大人たちよ「子どもに旅をさせよう」――何かを手にするはずだ杉山淳一の時事日想(2/4 ページ)

» 2012年08月24日 08時01分 公開
[杉山淳一,Business Media 誠]

6歳児すぎやまの冒険

 私が初めて一人旅をしたのは、小学1年生のときだ。東急池上線の洗足池駅から五反田駅に行き、バスターミナルから新橋行きの系統に乗って「一の橋」で降りる。目的地は麻布十番商店街の蕎麦屋の角を曲がった町工場。今は焼肉屋さんになっているが、そこが当時は祖父の家だった。父や母に連れられて何度も通ったルート。だから独りで行ける、行きたいと思った。

 でも、実際に1人で行動すると不安だらけだった。最大の難関はバスだ。どの行き先も同じ色で、間違えたらどうしよう、と思った。新橋行きの◯系統……と呪文のようにつぶやいていた。車内では運行系統図を見つめて、一の橋まであといくつ……と数えた。景色を見る余裕はなかった。バス停に迎えはなく、仕事中の祖父は私を見て「よく来たな」と褒めてくれた。

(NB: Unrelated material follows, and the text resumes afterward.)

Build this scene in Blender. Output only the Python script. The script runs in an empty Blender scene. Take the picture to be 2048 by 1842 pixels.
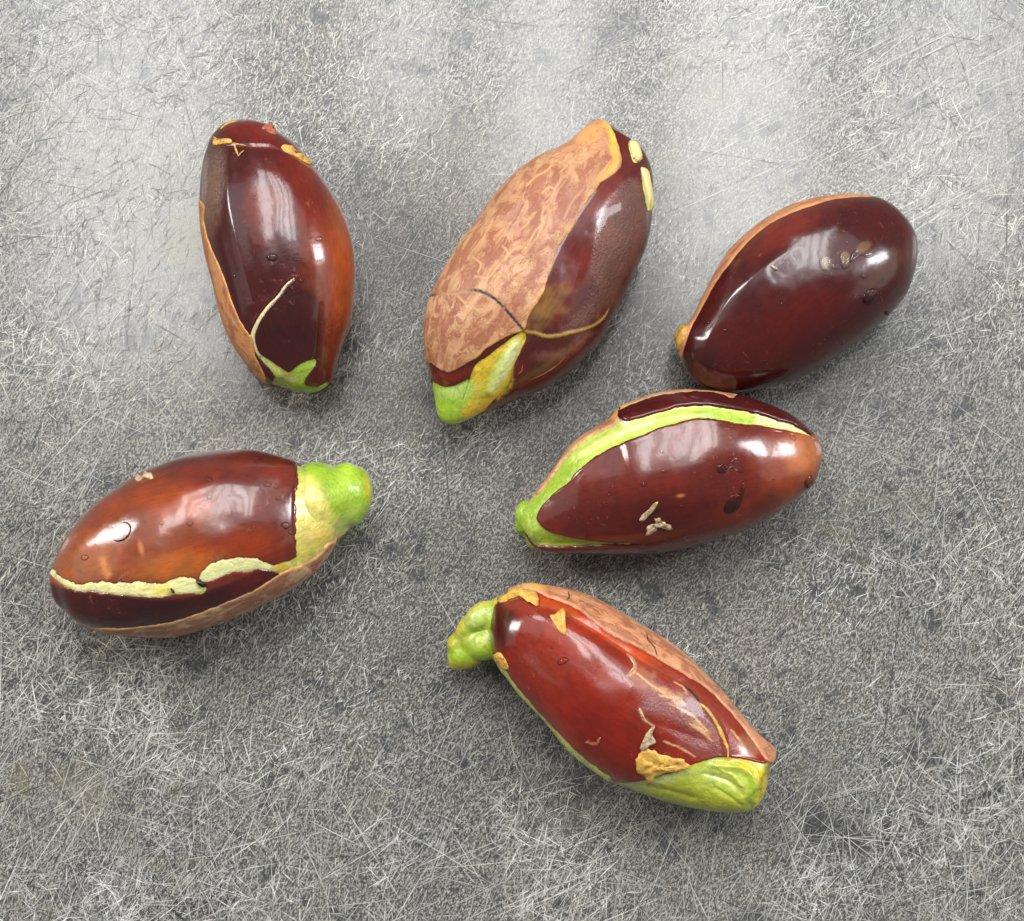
import bpy, math, random
import numpy as np
from mathutils import Vector
from mathutils.bvhtree import BVHTree

random.seed(7)
RNG = np.random.RandomState(11)
SC = bpy.context.scene
COL = SC.collection

# ------------------------------------------------------------------ camera
PX = 0.1365 / 2048          # metres on the worktop per photo pixel
D = 0.30                    # camera distance
TILT = math.radians(8)
BACK = np.array([0, -math.sin(TILT), math.cos(TILT)])
UP = np.array([0, math.cos(TILT), math.sin(TILT)])
RIGHT = np.array([1.0, 0, 0])
CAMP = BACK * D
cd = bpy.data.cameras.new('camera')
cam = bpy.data.objects.new('camera', cd)
COL.objects.link(cam)
cam.location = CAMP
cam.rotation_euler = (TILT, 0, 0)
cd.sensor_fit = 'HORIZONTAL'
cd.sensor_width = 36
cd.lens = 36 * D / (2048 * PX)
cd.clip_start = 0.005
cd.clip_end = 50
SC.camera = cam

# ------------------------------------------------------------------ world and lamps
w = bpy.data.worlds.new('World')
SC.world = w
w.use_nodes = True
bg = w.node_tree.nodes['Background']
bg.inputs[0].default_value = (0.93, 0.96, 1.0, 1)
bg.inputs[1].default_value = 0.16


def area(name, loc, target, sx, sy, power, col):
    l = bpy.data.lights.new(name, 'AREA')
    l.shape = 'RECTANGLE'
    l.size, l.size_y = sx, sy
    l.energy = power
    l.color = col
    o = bpy.data.objects.new(name, l)
    COL.objects.link(o)
    o.location = loc
    d = Vector(target) - Vector(loc)
    o.rotation_euler = d.to_track_quat('-Z', 'Y').to_euler()
    return o


def radiance(L, sx, sy):
    return L * math.pi * sx * sy


# far window cut into strips to lay glare bands, pale ceiling, side windows
for x, y, wd, ln, L in ((-0.240, 0.56, 0.14, 0.76, 9.0), (-0.072, 0.64, 0.050, 0.62, 11.0), (0.022, 0.60, 0.060, 0.66, 11.0), (0.145, 0.58, 0.085, 0.72, 11.0), (0.29, 0.62, 0.10, 0.76, 8.0)):
    area('window_glare_strip', (x, y, 0.98), (x, 0.05, 0), wd, ln, radiance(L, wd, ln), (0.98, 0.99, 0.985))
area('ceiling_light', (0.0, 0.62, 1.35), (0, 0, 0), 2.0, 0.9, radiance(1.0, 2.0, 0.9), (0.99, 0.98, 0.99))
area('side_fill_light', (1.3, 0.05, 0.75), (0, 0, 0), 1.3, 0.9, radiance(0.55, 1.3, 0.9), (1.0, 0.985, 0.96))  # unseen fill panel added to put sheen on the seeds' right sides
area('side_fill_light', (-1.3, 0.20, 0.75), (0, 0, 0), 1.1, 0.9, radiance(0.5, 1.1, 0.9), (1.0, 0.99, 0.97))  # matching fill panel added on the left, also unseen
area('side_window_light', (-1.15, 0.52, 0.82), (0, 0, 0), 0.24, 0.62, radiance(20, 0.24, 0.62), (1.0, 0.98, 0.94))
area('side_window_light', (1.15, 0.40, 0.95), (0, 0, 0), 0.26, 0.50, radiance(21, 0.26, 0.50), (0.93, 0.96, 1.0))
SC.view_settings.view_transform = 'Standard'
SC.view_settings.look = 'None'
SC.view_settings.exposure = 0.28
SC.view_settings.gamma = 1.0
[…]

そこで私はやっと安心し、大きな達成感を得た。

 この経験で私が何を学んだのか。今思うと「自分で動かなければ何も始まらない」「自分で決めなくてはいけない」というようなことだった。黙っていても誰も世話を焼いてくれない。自分できっぷを買わなくてはいけないし、電車やバスの行き先も自分で選ばなくてはいけない。トイレのタイミングも、水筒の水を飲む量の配分も自分で考えて決めなくてはいけない。

 そして、予定通りのルートで行動すれば、必ず目的地に着くこと。到着したときの達成感の気持ち良さも体験した。さらに「案内標識を正しくたどっていけば、自分はどこにでも行ける」という自信が生まれた。